WHAT YOU ARE ASKED TO DO: From the very first line of the data to the line containing "for nm, msk", retype everything exactly, leaving the pictures behind.

(Records with scene code)
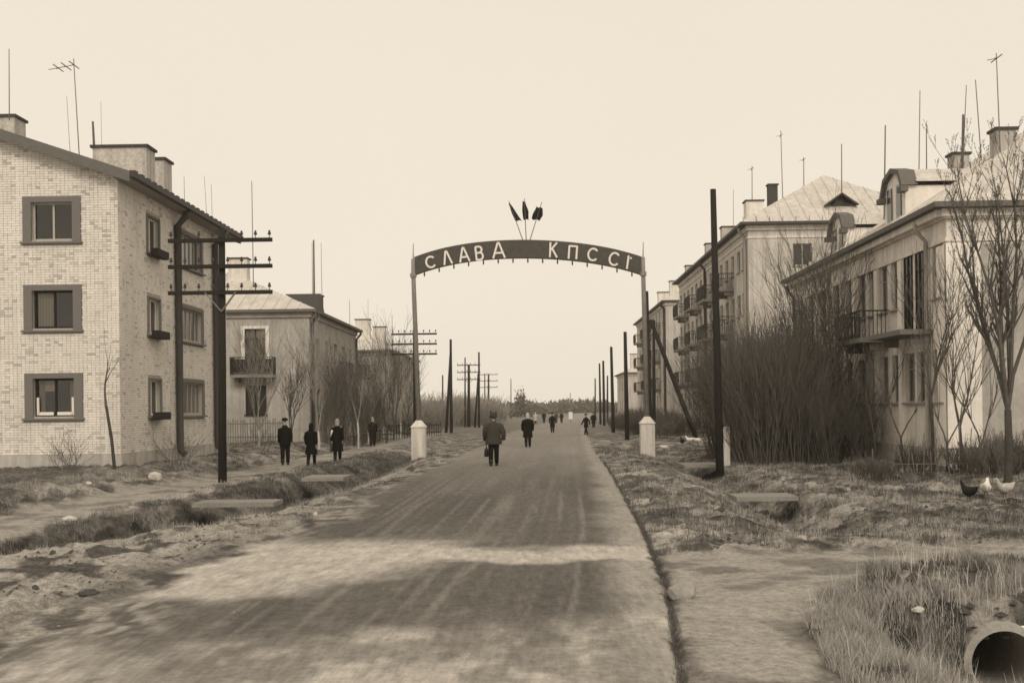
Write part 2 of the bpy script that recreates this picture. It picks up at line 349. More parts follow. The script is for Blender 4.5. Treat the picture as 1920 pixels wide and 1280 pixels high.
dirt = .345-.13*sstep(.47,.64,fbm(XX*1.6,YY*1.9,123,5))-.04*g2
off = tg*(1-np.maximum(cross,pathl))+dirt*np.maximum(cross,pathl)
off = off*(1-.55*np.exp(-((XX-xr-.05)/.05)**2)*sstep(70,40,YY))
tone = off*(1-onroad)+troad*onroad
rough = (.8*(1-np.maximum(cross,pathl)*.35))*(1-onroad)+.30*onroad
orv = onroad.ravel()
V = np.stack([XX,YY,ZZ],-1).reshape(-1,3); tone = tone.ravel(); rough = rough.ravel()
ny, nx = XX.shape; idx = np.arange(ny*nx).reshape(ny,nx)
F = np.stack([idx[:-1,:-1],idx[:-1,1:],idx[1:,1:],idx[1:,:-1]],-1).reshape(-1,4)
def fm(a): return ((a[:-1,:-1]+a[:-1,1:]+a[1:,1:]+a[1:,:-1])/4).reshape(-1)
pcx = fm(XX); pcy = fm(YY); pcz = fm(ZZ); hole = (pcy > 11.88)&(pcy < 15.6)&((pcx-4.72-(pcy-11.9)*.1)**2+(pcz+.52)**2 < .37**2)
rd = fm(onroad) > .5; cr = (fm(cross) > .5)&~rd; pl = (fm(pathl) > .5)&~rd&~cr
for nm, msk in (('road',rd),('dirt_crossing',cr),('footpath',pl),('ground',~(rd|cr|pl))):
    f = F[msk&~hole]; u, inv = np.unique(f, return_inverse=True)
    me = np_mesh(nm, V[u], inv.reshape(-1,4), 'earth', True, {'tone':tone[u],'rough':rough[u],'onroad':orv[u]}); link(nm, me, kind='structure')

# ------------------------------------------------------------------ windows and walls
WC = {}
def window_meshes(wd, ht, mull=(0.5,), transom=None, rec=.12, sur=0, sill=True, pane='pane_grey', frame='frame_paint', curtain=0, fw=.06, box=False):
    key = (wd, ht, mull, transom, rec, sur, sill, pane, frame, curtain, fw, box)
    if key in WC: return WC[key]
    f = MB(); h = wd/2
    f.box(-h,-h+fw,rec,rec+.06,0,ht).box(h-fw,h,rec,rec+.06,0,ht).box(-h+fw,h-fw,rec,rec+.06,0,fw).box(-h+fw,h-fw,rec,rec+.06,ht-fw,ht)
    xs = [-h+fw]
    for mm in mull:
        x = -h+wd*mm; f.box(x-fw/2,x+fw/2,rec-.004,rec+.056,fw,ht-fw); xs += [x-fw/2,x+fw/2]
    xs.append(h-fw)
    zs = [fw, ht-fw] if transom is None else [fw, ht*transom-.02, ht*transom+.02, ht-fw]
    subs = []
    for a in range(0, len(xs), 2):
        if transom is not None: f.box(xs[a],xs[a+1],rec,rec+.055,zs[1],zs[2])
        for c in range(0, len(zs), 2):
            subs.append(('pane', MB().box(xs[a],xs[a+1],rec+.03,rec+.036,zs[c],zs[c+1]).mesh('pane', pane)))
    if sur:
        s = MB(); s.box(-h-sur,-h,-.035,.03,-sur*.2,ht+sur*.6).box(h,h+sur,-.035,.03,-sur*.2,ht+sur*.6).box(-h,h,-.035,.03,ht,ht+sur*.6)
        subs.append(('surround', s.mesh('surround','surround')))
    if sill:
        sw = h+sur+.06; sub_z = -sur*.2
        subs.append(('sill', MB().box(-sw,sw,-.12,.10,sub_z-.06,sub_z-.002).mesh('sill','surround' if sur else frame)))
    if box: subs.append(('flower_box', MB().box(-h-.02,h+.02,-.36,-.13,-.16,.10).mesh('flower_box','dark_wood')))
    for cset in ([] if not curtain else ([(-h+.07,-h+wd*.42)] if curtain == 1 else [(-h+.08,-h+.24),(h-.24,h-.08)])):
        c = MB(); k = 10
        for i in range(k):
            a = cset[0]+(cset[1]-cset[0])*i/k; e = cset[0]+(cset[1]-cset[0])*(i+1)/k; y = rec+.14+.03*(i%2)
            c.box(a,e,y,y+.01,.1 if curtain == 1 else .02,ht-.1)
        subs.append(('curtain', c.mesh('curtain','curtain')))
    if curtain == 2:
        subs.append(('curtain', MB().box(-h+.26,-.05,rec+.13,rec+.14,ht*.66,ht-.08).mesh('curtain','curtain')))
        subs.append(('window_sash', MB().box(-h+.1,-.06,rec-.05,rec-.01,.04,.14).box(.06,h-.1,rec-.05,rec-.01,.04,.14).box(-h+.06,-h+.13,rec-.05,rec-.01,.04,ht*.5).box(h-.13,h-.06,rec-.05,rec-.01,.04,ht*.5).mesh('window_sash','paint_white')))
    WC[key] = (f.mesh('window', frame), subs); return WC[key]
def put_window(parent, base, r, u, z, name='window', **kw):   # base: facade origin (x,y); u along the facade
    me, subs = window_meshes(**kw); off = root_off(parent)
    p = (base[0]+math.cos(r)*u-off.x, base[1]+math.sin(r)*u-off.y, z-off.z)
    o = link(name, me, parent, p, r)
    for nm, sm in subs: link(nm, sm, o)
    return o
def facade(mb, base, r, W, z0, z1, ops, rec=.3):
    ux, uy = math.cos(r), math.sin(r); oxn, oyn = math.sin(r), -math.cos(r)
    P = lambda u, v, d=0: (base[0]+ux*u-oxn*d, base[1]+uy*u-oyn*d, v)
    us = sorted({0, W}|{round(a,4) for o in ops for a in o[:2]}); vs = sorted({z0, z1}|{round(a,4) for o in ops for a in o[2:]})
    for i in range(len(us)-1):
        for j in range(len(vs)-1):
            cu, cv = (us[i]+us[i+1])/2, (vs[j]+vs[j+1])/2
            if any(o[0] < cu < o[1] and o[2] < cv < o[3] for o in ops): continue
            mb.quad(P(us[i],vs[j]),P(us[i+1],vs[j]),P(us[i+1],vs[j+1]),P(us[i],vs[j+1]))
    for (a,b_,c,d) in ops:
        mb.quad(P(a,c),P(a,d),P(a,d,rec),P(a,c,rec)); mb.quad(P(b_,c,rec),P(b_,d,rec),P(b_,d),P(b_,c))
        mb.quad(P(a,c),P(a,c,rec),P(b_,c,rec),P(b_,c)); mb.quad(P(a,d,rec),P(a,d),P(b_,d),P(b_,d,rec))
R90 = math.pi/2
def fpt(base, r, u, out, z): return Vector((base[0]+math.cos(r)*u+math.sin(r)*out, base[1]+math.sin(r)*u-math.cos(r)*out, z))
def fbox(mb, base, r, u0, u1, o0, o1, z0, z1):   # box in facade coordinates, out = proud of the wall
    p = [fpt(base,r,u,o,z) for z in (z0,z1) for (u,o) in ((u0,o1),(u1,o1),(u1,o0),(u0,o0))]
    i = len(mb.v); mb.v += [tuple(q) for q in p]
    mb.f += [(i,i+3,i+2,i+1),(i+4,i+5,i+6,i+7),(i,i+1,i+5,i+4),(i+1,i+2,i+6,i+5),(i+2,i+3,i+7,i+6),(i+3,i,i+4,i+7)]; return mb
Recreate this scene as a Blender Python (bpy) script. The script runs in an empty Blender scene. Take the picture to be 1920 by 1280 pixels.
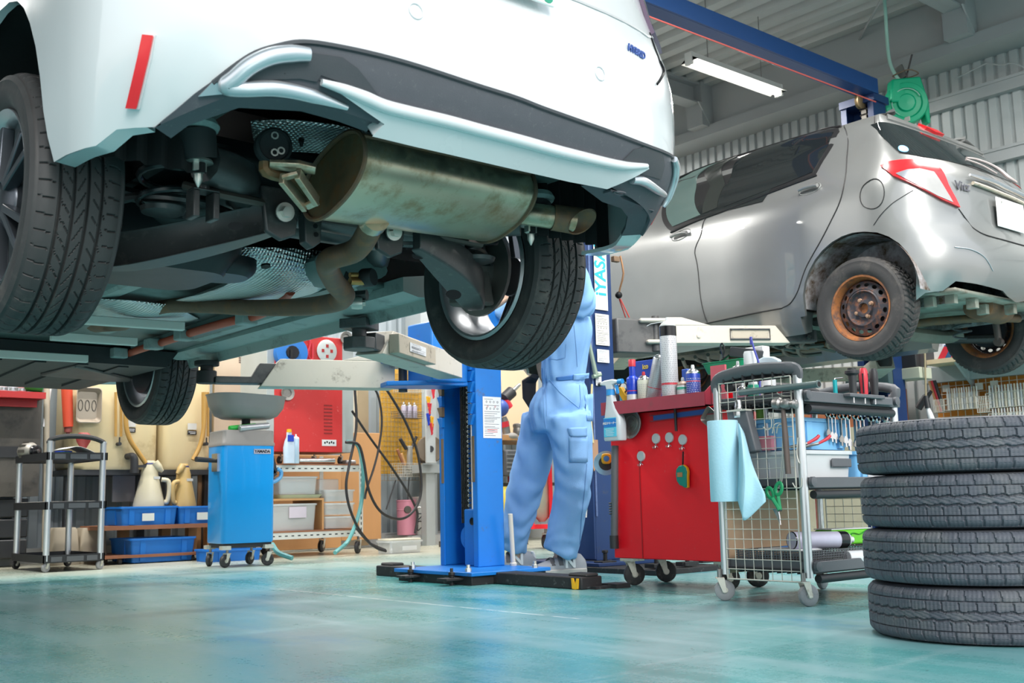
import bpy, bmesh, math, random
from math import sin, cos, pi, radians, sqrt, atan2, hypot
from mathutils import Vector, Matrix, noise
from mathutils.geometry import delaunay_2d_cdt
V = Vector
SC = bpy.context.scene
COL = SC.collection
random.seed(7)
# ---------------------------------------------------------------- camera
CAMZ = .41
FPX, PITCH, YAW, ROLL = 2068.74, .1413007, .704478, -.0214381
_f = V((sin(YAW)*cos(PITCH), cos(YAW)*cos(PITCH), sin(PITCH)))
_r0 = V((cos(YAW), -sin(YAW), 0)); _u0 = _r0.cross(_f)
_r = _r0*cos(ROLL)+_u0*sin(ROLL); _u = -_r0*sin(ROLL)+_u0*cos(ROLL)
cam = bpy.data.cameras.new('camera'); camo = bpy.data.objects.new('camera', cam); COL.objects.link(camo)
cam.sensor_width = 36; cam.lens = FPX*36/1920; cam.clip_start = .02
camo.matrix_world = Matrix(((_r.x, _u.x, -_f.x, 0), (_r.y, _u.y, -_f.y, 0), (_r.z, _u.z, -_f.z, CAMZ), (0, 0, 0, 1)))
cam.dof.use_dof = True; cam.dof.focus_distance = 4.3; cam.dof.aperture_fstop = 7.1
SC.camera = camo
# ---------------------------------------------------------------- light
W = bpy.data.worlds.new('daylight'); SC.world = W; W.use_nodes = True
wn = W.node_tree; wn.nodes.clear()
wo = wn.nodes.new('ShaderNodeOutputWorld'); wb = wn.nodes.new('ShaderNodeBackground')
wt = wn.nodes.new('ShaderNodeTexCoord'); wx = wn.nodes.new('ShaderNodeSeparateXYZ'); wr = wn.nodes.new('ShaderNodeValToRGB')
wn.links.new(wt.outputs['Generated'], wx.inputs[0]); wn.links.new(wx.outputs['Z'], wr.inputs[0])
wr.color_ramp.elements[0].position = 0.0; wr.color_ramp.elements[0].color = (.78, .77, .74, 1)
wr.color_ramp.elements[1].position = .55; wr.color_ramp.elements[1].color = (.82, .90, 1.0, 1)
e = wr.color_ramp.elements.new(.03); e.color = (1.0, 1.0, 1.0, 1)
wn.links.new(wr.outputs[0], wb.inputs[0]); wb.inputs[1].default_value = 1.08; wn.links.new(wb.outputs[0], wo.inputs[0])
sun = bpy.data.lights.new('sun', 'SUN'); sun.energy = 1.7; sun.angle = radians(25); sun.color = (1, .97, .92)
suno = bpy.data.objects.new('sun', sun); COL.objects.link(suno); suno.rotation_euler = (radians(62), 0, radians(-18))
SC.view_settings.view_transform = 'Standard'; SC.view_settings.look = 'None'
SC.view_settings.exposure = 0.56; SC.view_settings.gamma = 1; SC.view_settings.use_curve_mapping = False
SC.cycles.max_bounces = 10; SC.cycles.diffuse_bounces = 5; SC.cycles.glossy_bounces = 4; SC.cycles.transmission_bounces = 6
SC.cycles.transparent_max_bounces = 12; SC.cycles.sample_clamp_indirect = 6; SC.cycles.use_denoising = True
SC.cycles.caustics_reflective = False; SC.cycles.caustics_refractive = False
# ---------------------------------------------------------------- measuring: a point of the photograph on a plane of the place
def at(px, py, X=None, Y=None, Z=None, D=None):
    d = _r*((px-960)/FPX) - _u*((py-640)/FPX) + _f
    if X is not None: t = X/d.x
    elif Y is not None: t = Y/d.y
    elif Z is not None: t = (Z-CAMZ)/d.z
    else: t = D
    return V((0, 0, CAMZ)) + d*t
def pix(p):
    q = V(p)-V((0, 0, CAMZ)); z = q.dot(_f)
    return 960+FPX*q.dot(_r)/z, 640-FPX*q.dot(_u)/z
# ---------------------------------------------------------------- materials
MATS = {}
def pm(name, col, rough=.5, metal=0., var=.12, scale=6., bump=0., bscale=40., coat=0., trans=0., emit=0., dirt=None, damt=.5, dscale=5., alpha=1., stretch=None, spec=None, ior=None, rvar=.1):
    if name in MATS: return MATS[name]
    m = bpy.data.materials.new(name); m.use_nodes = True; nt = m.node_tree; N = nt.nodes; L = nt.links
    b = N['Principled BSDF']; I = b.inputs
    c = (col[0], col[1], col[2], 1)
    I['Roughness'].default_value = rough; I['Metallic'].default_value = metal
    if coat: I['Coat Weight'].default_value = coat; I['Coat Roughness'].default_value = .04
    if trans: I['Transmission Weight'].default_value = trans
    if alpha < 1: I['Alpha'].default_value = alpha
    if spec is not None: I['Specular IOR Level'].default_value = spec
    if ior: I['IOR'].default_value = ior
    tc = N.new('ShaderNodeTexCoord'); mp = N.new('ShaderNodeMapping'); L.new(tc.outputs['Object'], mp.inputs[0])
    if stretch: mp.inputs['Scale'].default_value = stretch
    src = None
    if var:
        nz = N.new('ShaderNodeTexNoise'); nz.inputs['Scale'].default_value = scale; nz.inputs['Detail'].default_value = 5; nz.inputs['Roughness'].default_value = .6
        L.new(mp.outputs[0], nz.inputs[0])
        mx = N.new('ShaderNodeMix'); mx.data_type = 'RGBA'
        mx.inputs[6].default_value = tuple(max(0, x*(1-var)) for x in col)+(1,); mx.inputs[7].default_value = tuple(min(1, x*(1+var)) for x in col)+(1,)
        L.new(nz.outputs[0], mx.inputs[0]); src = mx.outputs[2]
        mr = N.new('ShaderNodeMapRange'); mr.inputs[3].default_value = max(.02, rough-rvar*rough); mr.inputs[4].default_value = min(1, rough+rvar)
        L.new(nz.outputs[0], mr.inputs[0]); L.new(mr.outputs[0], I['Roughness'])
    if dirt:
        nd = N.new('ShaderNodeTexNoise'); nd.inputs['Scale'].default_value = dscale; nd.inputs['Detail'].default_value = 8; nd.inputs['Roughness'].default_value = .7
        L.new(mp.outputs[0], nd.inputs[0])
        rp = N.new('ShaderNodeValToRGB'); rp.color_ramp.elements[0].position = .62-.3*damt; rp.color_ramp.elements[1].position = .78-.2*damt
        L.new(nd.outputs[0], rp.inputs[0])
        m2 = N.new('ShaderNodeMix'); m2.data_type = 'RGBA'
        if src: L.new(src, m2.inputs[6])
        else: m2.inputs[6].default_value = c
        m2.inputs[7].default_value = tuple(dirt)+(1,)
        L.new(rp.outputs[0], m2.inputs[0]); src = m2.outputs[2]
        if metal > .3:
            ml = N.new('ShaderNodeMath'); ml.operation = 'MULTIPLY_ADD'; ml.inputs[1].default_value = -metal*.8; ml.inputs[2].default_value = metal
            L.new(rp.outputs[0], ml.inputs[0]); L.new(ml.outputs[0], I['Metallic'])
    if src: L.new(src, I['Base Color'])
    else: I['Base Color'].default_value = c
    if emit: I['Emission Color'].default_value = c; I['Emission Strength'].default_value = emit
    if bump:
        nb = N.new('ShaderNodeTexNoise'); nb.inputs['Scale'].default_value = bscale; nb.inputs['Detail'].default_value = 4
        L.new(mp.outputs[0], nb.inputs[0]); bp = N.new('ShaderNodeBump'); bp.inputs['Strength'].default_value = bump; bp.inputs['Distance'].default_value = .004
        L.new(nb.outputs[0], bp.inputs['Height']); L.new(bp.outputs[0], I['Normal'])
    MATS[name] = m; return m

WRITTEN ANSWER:
Write part 2 of the bpy script that recreates this picture. It picks up at line 349. More parts follow. The script is for Blender 4.5. Treat the picture as 1920 pixels wide and 1280 pixels high.
dirt = .345-.13*sstep(.47,.64,fbm(XX*1.6,YY*1.9,123,5))-.04*g2
off = tg*(1-np.maximum(cross,pathl))+dirt*np.maximum(cross,pathl)
off = off*(1-.55*np.exp(-((XX-xr-.05)/.05)**2)*sstep(70,40,YY))
tone = off*(1-onroad)+troad*onroad
rough = (.8*(1-np.maximum(cross,pathl)*.35))*(1-onroad)+.30*onroad
orv = onroad.ravel()
V = np.stack([XX,YY,ZZ],-1).reshape(-1,3); tone = tone.ravel(); rough = rough.ravel()
ny, nx = XX.shape; idx = np.arange(ny*nx).reshape(ny,nx)
F = np.stack([idx[:-1,:-1],idx[:-1,1:],idx[1:,1:],idx[1:,:-1]],-1).reshape(-1,4)
def fm(a): return ((a[:-1,:-1]+a[:-1,1:]+a[1:,1:]+a[1:,:-1])/4).reshape(-1)
pcx = fm(XX); pcy = fm(YY); pcz = fm(ZZ); hole = (pcy > 11.88)&(pcy < 15.6)&((pcx-4.72-(pcy-11.9)*.1)**2+(pcz+.52)**2 < .37**2)
rd = fm(onroad) > .5; cr = (fm(cross) > .5)&~rd; pl = (fm(pathl) > .5)&~rd&~cr
for nm, msk in (('road',rd),('dirt_crossing',cr),('footpath',pl),('ground',~(rd|cr|pl))):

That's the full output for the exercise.